The process of transmitting lawsone into henna dye for the skin takes approximately three days. The leaves of the henna plant need to be fully dried up and crushed into a very fine powder. Then, using one of many techniques, it is made into a creamy paste which is applied to the skin to stain the surface layer. In desert areas, people have been using the paste of henna to soak their palms and soles to cool off, as there are natural cooling agents in the plant. As long as the stain remains, they feel a cooling sensation throughout their bodies. When the stain began to fade away, it would leave patterns on the skin, which led to the idea of making designs with the paste. Not only does henna give a cooling sensation, but it acts as a sun block as well.
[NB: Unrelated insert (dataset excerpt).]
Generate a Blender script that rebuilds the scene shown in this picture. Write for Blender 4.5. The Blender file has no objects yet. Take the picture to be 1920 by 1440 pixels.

If you desire a cool design with your summer tan, get a henna tattoo and bask in the sun; once the dye fades, your tan will still celebrate the beautiful artwork!

It is also said that the herb henna has healing qualities. It has been applied to the skin to relieve headaches, stomach pains, wounds, burns, and fungus. Henna can also reduce fever and has been used to prevent hair loss.

Henna designs were traditionally used for special occasions such as birthdays, holidays, and weddings. Africa, Pakistan, India, and the Middle East all practiced traditional henna use, especially on Mehndi night, which is a celebration featuring the bride of a wedding that is to come. The bride and guests are all decorated with the temporary tattoos by multiple henna artists during the evening. Today, brides like to have their designs done previous to Mehndi so they can enjoy the festivities and have a darker stain on the wedding day. As tradition stands, as long as the bride’s henna stains her skin, she does not have to do any housework; the darker the stain, the better the marriage will be!


Today, with the tradition spreading, it is normal to see henna designs on the hands, feet, pregnant bellies, and heads of those at the beach, shopping, or walking along the street. It is a beautiful art form that is suitable for anyone.